Let $X_1, X_2,...$ be a sequence of random variables (not necessarily independent or identically distributed)
Give an example of a sequence such that $\sum_{i=1}^n ({X_i-\mu}) \over \sqrt{n}$ converges in distribution to a standard normal $N(0,1)$ but $\lim_{n \to \infty}\sum_{i=1}^n {X_i \over n}$ is not equal $\mu$
I have not found any example of such a sequence. Iwould really appreciate your help or any suggestions
Writing $Z_n=\sum_{i=1}^n(X_i-\mu)/\sqrt n$ we see $\sum_{i=1}^n X_i /n = Z_n/\sqrt n +\mu$, where $X_n=\mu+ \sqrt n Z_n - \sqrt{n-1}Z_{n-1}$.
So any sequence of r.v.s $Z_n$ converging in distribution to $N(0,1)$ such that $Z_n/\sqrt n$ does not converge to $0$ almost surely will provide a counterexample.
Let $Z\sim N(0,1)$ and let $K_n$ be any sequence of $0,1$-valued r.v.s converging to $0$ in probability but not almost surely.

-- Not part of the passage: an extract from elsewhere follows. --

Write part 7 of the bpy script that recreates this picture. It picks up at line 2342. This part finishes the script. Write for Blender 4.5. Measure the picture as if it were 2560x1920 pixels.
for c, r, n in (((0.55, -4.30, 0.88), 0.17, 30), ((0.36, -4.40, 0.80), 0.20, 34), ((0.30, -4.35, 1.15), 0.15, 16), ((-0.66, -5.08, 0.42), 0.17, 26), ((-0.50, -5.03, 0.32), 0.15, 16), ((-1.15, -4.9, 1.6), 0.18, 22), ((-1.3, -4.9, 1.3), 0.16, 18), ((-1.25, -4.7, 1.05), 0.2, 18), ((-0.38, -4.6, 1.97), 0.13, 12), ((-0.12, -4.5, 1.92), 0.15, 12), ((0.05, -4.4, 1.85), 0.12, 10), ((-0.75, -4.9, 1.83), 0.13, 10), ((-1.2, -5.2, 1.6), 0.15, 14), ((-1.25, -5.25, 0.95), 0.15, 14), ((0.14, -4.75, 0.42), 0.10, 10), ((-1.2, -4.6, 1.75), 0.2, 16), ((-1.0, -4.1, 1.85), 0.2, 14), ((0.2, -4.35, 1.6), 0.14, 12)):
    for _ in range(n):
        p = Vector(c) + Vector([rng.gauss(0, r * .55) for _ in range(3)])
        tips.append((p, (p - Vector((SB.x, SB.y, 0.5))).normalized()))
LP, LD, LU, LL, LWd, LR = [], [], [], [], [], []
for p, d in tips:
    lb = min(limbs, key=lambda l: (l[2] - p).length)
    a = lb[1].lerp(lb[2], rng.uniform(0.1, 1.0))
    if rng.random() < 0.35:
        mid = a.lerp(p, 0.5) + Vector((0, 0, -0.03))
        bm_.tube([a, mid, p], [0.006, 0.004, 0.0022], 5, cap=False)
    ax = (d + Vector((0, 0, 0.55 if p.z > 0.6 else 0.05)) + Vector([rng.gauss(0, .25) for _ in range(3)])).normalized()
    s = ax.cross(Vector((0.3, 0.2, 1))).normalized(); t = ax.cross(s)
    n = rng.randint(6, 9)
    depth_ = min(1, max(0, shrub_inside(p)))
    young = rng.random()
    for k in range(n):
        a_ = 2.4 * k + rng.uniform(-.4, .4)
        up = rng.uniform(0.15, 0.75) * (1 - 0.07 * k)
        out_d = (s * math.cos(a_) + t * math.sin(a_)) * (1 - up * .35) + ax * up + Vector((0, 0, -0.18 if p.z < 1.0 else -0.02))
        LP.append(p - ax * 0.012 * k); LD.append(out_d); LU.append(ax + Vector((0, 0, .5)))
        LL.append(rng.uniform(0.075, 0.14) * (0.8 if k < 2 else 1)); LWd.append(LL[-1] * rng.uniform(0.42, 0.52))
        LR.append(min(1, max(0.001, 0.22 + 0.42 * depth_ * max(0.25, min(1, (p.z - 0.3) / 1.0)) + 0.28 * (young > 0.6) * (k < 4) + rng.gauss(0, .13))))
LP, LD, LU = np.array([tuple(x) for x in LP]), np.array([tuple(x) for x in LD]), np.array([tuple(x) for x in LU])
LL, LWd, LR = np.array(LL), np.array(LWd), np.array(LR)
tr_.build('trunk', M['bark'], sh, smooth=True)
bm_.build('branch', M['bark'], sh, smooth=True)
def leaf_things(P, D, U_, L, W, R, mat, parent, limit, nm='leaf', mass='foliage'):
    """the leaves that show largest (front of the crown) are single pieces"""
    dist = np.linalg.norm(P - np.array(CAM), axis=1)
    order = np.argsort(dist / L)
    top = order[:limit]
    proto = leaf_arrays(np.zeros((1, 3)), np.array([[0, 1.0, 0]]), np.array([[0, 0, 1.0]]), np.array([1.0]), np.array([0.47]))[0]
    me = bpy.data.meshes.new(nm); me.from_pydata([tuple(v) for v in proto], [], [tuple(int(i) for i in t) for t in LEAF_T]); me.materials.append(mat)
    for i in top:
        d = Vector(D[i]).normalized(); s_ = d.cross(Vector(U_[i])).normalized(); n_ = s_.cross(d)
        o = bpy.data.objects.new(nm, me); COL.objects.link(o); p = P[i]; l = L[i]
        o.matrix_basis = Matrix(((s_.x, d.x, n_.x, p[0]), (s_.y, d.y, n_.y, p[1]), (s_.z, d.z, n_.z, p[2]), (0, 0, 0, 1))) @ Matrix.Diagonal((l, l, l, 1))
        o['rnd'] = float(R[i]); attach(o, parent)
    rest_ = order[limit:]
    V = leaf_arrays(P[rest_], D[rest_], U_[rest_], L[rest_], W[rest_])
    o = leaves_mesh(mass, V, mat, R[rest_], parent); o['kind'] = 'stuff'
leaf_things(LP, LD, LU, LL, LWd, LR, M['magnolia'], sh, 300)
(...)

It is then easy to check that the sequence $\sqrt nK_n$ also converges to $0$ in probability but not almost surely. So finally take $Z_n=Z+\sqrt n K_n$. By Slutsky's theorem $Z_n$ converges in distribution to $N(0,1)$, but $Z_n/\sqrt n = Z/\sqrt n + K_n $ does not converge almost surely to $0$, even though is does converge to $0$ in probability.